Week 1: What is Archaeology?
Week 2: Site Formation Processes and Stratigraphy
Week 3: Field Survey
Week 4: Aerial Photography
Week 5: Geophysical Survey
Week 6: Dating: Radiocarbon
Week 7: Dating: Dendrochronology
Week 8: Excavation
Week 9: Studying Artefacts
Week 10: Experimental and Ethnoarchaeology

Course Content in Depth

Week One: What is Archaeology?

We’ll begin by looking at definitions of the following terms when used in this field of study, so that you can be clear about exactly what they mean in this context:

  • archaeology
  • prehistory
  • history
  • method
  • technique
  • theory

This week’s work will also explain:

  • the nature of archaeology and the range of activities covered by its study
  • why archaeology is not normally thought of as a science
  • the process by which archaeological theories are devised and the importance of continuously striving to create new archaeological theories
  • the limitations of the archaeological record

Week Two: Site Formation

This Unit will:

  • Describe why an understanding of site formation processes is important in archaeology.
  • List and describe the processes of ‘accumulation’ and ‘erosion’.
  • Define the principle of stratigraphy and explain its significance in archaeology.
  • Draw schematic examples of both vertical and horizontal stratigraphy.
  • Recognise and decipher archaeological field ‘context’ record sheets.
  • List the processes by which stratigraphic context can be disturbed.
  • Describe what information can be gained from the discovery of ‘finds’ in context.
  • Describe what information can be gained from the ‘association’ of finds.

Week Three: Field Survey

This Unit will:

  • Describe the history and nature of the NMR.
  • List the information available from SMRs.
  • Design, in theory, their own fieldwalking exercise.
  • Choose the most appropriate method to illustrate the density of artefact scatters.
  • List the possible information to be gained from measuring and recording sites.
  • Describe the basic principles of measurement.
  • Recognise and depict ‘slope’ features using hachures.
  • Recognise and describe the function of the Total Station, the Electronic Distance Meter and the Theodolite.

Week Four: Aerial Photography

This Unit will:

  • Outline the history of the use of aerial photography in archaeology.
  • Explain the difference between vertical and oblique photography.
  • Recognise, list and describe the main type of mark detectable through aerial photography.
  • Describe how trends in modern imaging differ from traditional photography.
  • Indicate how remote imaging will develop in the future.
  • Outline the limitations to archaeological interpretation via aerial photographs.
  • List the reasons why aerial photography has lauded as one of the most important advances in archaeological survey.

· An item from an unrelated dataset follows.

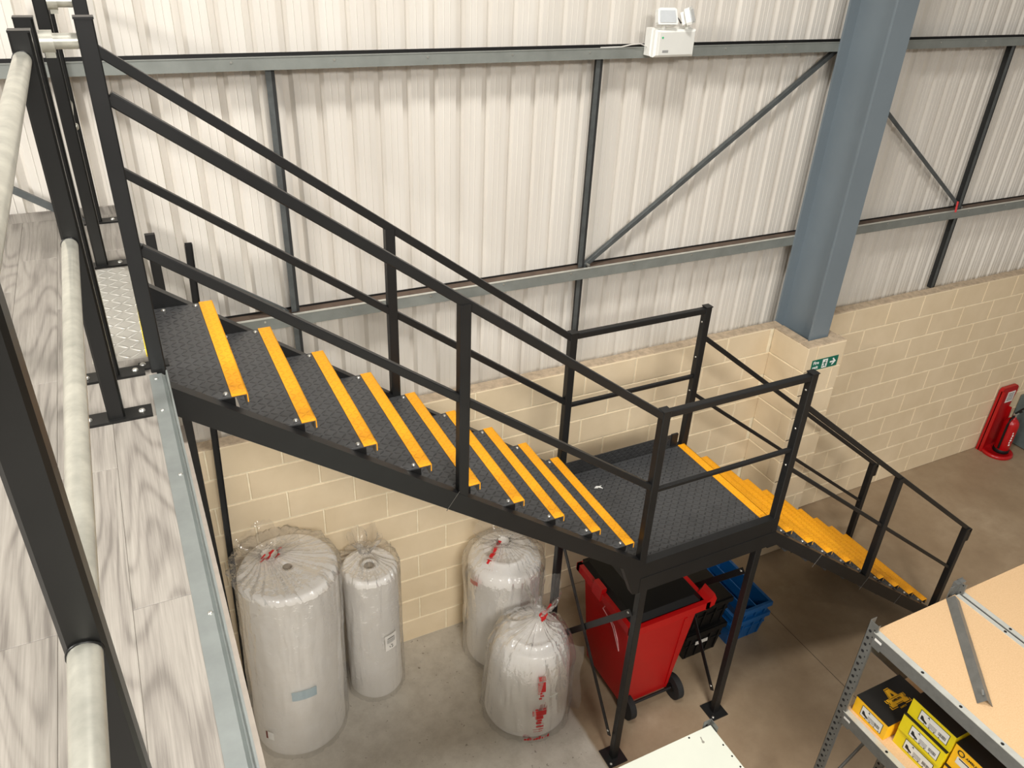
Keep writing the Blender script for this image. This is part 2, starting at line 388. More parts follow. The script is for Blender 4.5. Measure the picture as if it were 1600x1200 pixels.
def sag(x, z0, z1, label):
    o = thing('sag_rail', (x, .19, z0), label, 'brace', 'vertical sag rails on the cladding')
    obj('flange', MB().box(x-.026, x+.004, .165, .169, z0, z1), m_sag, o)
    obj('web', MB().box(x+.004, x+.022, .165, .235, z0, z1), m_sagd, o)
sag(.186, 3.006, 4.404, 'thin dark vertical bar on cladding behind the upper stair handrail')
sag(2.216, 3.006, 4.404, 'thin vertical bar on cladding left of the emergency light')
sag(6.27, 3.006, 4.404, 'thin vertical bar between the two rails right of the column')
sag(.186, 2.2, 2.932, 'short vertical bar below lower rail behind the upper stair treads')
sag(2.216, 2.2, 2.932, 'short vertical bar below lower rail above the stair landing')
sag(6.27, 2.2, 2.932, 'short vertical bar below lower rail right of the column')
def diag(p0, p1, label):
    c = Vector(p0)
    o = thing('diagonal_brace', p0, label, 'brace', 'diagonal cladding braces')
    d = (Vector(p1)-c).normalized()
    obj('angle_bar', MB().bar(p0, p1, .006, .034).bar(Vector(p0)+Vector((0, .016, .012)), Vector(p1)+Vector((0, .016, .012)), .036, .006), m_sag, o)
    obj('end_bolt', MB().tube(Vector(p0)+d*.03+Vector((0, -.03, 0)), Vector(p0)+d*.03+Vector((0, .01, 0)), .012, 8), m_bolt, o)
diag((2.25, .19, 2.995), (4.27, .19, 4.40), 'diagonal steel brace from the rail up to the left of column')
diag((6.32, .19, 2.995), (4.36, .19, 4.36), 'diagonal steel brace dropping to the right of the column')
diag((.14, .19, 2.995), (-1.85, .19, 4.40), 'diagonal steel brace behind the top of the stair')
tag(obj('red_tag', MB().bar((6.15, .115, 3.0), (6.19, .15, 3.085), .016, .004), m_redtag), 'small red tape tag on the lower rail by a brace foot', 'tag')

# mezzanine deck
mz = tag(link('floor_mezzanine', None, (XE, -2, H), None), 'raised mezzanine floor of grey wood-look planks', kind='structure')
obj('deck_board', MB().box(-4.2, XE-.02, -7, .25, H-.06, H-.012), m_deckside, mz)
PK = {}
def plank(x0, x1, y0, y1):
    key = (round(x1-x0, 3), round(y1-y0, 3))
    if key not in PK:
        w, l = key; c = .0012
        b = MB(); b.add([(0,0,-.012),(w,0,-.012),(w,l,-.012),(0,l,-.012),(0,0,-c),(w,0,-c),(w,l,-c),(0,l,-c),(c,c,0),(w-c,c,0),(w-c,l-c,0),(c,l-c,0)],
              [(0,1,5,4),(1,2,6,5),(2,3,7,6),(3,0,4,7),(4,5,9,8),(5,6,10,9),(6,7,11,10),(7,4,8,11),(8,9,10,11)])
        PK[key] = b.mesh('plank', m_plank)
    put('plank', PK[key], (x0, y0, H), mz)
xs = [-.645]+[-.801-.1565*i for i in range(20)]
offs = [-2.755, -2.15, -2.765, -1.9, -3.1, -2.5]
for i in range(len(xs)-1):
    y = offs[i % 6]-1.22*4
    while y < .25:
        a = max(y, -7); b = min(y+1.22, .25)
        if b-a > .02: plank(xs[i+1]+.0004, xs[i]-.0004, a+.0004, b-.0004)
        y += 1.22
obj('skirting_board', MB().box(-4.2, XE, .235, .25, H, H+.045), m_plank, mz)
# galvanised edging channel
ec = thing('edge_channel', (-.64, -4, H), 'galvanised steel channel trim along the mezzanine floor edge', 'channel')
obj('channel_plate', MB().prism([(-.672, H), (-.672, H+.003), (-.632, H+.003), (-.624, H-.006), (-.619, H-.006), (-.617, H+.012), (-.612, H+.012), (-.612, H-.10), (-.616, H-.10), (-.620, H-.012), (-.634, H-.003)], 'y', -7, -1.625), m_galv2, ec)
scm = MB().lathe((0, 0, 0), [(.006, 0), (.006, .002), (.003, .004), (0, .004)], 8).mesh('screw', m_bolt)
for y in (-1.66, -1.88, -2.26, -2.84, -3.45): put('screw', scm, (-.652 if y > -2 else -.64, y, H+.003), ec)
eb = thing('mezzanine_edge_beam', (-.62, -4, H-.3), 'steel edge beam with pale lower flange under mezzanine floor', 'beam')
obj('web', MB().box(-.625, -.619, -7, -1.64, 3.36, H-.06), m_darkbar, eb)
obj('lower_flange', MB().box(-.609, -.592, -7, -1.46, 3.36, 3.368), m_deckside, eb)

# ================================================================== STAIRCASE
st = thing('metal_staircase', (1.7, -1.1, 0), 'black steel staircase with yellow nosings, landing and tube handrails', 'staircase')
# tread prototype (nose at x=0, top z=0, near end y=0)
wT = YF-YN
tp = MB().box(-.262, -.002, 0, wT, -.006, 0).box(-.006, -.001, 0, wT, -.05, -.005).mesh('tread', m_durbar)
ys = MB().box(-.057, .003, -.002, wT+.002, 0, .0035).box(-.001, .0035, -.002, wT+.002, -.036, .0035).mesh('nosing', m_ynose)
br = MB().box(-.185, -.045, .006, .011, -.052, -.006).mesh('end_bracket', m_black)
bo = MB().lathe((0, 0, 0), [(.011, 0), (.011, .002), (.008, .006), (.004, .008), (0, .008)], 10).mesh('bolt', m_bolt)
def tread(x, z):
    t = put('tread', tp, (x, YN, z), st); put('nosing', ys, (x, YN, z), t); put('end_bracket', br, (x, YN, z), t); put('end_bracket', br, (x, YF-.017, z), t)
    for dx, dy in ((-.075, .028), (-.215, .028), (-.075, wT-.028), (-.215, wT-.028)):
        put('bolt', bo, (x+dx, YN+dy, z), t)
for k_ in range(1, 10): tread(X0+(k_-1)*G, (20-k_)*R)
for k_ in range(1, 10): tread(XL+k_*G2, (10-k_)*R)
# stringers
def stringer(y0, y1):
    zt = lambda x: 3.628-.745*(x+.612); zb = lambda x: 3.505-.738*(x+.612)
    b = MB().prism([(XE, zt(XE)), (1.70, zt(1.70)), (1.70, 1.65), (1.655, 1.66), (1.56, zb(1.56)), (XE, zb(XE))], 'y', y0, y1)
    obj('stringer', b, m_black, st)
    zt2 = lambda x: 1.778-.745*(x-2.746)
    b = MB().prism([(2.72, 1.80), (2.746, zt2(2.746)), (5.09, max(.03, zt2(5.09))), (5.09, 0), (4.97, 0), (2.80, 1.64), (2.72, 1.64)], 'y', y0, y1)
    obj('stringer', b, m_black, st)
stringer(-1.61, YN-.002); stringer(YF+.002, YF+.052)
# mitre weld lines on the near stringer
m_weld = simple('weld_grey', (88, 84, 78), .5)
for x, zt_, zb_ in ((.50, 2.80, 2.705), (3.28, 1.37, 1.275), (3.92, .90, .795), (4.45, .505, .41)):
    obj('weld_seam', MB().bar((x+.02, -1.6105, zt_), (x-.045, -1.6105, zb_), .003, .003), m_weld, st)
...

Week Five: Geophysical Survey

This Unit will:

  • Explain why it is important to recognise and survey sites before/instead of excavation.
  • Define the ‘Evaluation Process’.
  • List government, commercial and academic agencies currently undertaking geophysical survey work.
  • List and describe the principles involved in the most commonly used scientific, geophysical survey techniques.
  • Compare the uses and limitations of the above techniques.
  • Provide a description of other, less hi-tech, means of estimating underground features.
  • Compare their uses and limitations.

Week Six: Dating: Radiocarbon

Week Seven: Dating: Dendrochronology

Week Eight: Excavation

Week Nine: Studying Artefacts

Week Ten: Experimental and Ethnoarchaeology

Learning Outcomes

By the completion of this course, students should be able to:

  • Describe, providing definitions of terms, a series archaeological methods and techniques.
  • Compare the uses and limitations of one technique over another in different circumstances.
  • Match the appropriate technique to a relevant archaeological issue, question or material type.
  • List which government, commercial or academic agencies provide technical services in archaeology.